Question

The value of\[\;\sin {50^0} - \sin {70^0} + \sin {10^0}\] is:
$
  {\text{(a) 1}} \\
  {\text{(b) 2}} \\
  {\text{(c) - 1}} \\
  {\text{(d) 0}} \\
 $

Answer 1

Hint: Since the angles are not standard ones , we have to use additional identity of trigonometric functions to convert them in multiplication form and therefore also changing the angles , do this and we will get angles in numbers of 60 and 10, now we can easily simplify.

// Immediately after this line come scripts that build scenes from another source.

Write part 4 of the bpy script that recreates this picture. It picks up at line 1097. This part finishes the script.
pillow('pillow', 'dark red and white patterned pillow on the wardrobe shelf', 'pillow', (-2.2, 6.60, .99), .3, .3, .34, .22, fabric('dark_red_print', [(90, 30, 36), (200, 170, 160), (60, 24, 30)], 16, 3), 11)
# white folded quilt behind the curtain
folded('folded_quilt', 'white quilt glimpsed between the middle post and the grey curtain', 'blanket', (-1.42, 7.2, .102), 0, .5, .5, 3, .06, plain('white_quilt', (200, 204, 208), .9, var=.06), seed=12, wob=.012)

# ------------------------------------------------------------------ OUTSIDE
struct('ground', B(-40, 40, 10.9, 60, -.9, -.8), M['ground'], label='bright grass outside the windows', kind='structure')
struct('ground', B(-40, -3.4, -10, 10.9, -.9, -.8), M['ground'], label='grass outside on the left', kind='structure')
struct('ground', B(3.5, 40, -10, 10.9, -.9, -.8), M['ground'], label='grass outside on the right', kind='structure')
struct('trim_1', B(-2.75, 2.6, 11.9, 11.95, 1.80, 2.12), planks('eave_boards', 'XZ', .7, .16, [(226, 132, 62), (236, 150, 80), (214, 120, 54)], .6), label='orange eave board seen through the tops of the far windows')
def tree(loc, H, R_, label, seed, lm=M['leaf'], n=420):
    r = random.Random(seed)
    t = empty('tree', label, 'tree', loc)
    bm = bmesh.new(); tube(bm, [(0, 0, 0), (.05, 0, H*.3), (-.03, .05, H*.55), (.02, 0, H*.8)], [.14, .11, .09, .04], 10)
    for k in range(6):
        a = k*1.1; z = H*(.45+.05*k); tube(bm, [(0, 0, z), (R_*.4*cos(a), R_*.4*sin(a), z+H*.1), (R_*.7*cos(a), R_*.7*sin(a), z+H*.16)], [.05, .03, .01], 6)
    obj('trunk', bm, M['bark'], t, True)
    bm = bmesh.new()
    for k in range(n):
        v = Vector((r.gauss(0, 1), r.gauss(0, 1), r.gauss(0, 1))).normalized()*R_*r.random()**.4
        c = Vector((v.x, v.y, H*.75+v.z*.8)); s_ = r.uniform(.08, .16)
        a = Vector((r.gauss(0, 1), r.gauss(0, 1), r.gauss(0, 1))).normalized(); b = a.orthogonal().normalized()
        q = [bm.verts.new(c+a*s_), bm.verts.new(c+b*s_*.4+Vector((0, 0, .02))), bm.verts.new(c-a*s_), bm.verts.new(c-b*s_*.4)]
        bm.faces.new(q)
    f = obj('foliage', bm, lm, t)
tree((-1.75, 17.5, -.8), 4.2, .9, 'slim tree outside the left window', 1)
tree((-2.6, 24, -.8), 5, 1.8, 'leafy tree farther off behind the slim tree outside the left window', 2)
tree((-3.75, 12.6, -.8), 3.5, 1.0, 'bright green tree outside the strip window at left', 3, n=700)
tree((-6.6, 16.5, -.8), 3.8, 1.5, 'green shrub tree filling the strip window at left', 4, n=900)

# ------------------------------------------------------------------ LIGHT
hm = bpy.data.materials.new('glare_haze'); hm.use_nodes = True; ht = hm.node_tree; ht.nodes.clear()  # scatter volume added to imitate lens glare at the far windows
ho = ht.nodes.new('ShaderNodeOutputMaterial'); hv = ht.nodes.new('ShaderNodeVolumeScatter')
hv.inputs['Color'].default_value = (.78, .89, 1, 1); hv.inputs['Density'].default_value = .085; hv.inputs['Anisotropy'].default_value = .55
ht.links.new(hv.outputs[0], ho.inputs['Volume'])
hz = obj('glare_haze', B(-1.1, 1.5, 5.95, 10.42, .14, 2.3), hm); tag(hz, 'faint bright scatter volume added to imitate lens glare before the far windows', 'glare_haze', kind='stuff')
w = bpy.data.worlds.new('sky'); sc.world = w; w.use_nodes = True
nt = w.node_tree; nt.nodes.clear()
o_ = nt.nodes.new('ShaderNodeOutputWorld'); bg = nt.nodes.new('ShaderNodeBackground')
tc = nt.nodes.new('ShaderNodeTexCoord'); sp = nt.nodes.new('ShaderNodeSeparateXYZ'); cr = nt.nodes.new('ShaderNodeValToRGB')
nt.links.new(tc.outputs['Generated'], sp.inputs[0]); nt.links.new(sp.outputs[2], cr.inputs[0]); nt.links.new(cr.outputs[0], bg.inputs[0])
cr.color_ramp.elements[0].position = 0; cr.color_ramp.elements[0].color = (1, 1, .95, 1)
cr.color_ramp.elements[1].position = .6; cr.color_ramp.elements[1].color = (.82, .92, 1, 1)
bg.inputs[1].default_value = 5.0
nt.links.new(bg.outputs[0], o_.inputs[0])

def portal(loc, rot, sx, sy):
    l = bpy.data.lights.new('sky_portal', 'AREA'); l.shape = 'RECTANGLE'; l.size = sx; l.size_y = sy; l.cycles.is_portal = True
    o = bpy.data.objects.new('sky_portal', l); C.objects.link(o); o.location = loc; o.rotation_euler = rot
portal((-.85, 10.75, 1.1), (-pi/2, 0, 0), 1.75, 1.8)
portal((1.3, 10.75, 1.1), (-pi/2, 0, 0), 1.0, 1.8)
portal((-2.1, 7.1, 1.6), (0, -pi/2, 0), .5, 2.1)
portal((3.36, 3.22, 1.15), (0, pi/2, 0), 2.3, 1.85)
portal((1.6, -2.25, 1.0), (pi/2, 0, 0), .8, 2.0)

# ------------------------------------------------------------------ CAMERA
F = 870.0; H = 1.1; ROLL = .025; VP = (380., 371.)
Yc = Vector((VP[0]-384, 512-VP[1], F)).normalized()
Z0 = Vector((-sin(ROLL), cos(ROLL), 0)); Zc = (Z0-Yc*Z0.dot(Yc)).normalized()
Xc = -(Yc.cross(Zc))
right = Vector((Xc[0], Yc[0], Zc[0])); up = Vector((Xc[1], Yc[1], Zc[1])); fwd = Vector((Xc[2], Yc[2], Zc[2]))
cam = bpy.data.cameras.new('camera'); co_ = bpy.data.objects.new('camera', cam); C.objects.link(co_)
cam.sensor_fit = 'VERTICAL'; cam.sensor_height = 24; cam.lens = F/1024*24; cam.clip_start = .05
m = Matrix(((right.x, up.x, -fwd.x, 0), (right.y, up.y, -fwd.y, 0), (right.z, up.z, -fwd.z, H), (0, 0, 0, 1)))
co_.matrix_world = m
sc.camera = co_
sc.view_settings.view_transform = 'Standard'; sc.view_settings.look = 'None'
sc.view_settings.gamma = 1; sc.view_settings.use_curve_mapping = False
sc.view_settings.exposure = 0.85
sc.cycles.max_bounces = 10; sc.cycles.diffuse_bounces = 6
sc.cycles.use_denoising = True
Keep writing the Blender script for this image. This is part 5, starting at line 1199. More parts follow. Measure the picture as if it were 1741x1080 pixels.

Complete step-by-step answer:

We have the given trigonometric equation as
\[\;\sin {50^0} - \sin {70^0} + \sin {10^0}\] … (1)
Now we know the identity,
\[\sin A - {\text{ }}\sin {\text{ }}B = 2\cos \dfrac{{A + B}}{2}\sin \dfrac{{A - B}}{2}\]
For simplification, we will split the (1) in two parts,
Firstly, considering \[\sin {50^0} - \sin {70^0}\], we can assume
$A = {50^0}$and $B = {70^0}$
Such that the above mentioned identity can be used,
\[\sin {50^0} - {\text{ }}\sin {\text{ 7}}{{\text{0}}^0} = 2\cos \dfrac{{{{50}^0} + {{70}^0}}}{2}\sin \dfrac{{{{50}^0} - {{70}^0}}}{2}\]
\[ = 2\cos \dfrac{{{{120}^0}}}{2}\sin \dfrac{{ - {{20}^0}}}{2}\]
\[ = 2\cos {60^0}\sin ( - {10^0})\]
Now, we know that, $\cos {60^0} = \dfrac{1}{2}$
Therefore, we get
\[ = 2 \times \dfrac{1}{2} \times \sin ( - {10^0})\]
\[ = - \sin {10^0}\]
Now putting this value in (1), we get
\[ \Rightarrow - \sin {10^0} + \sin {10^0} = 0\]
So, the required answer is (d) $0$.

Note: In solving these types of questions, we must have an adequate knowledge of various trigonometric identities to obtain the required solution that is what we have used above in the question and it is also important to choose the correct terms because sometimes choosing random terms for using identities will not lead us anywhere.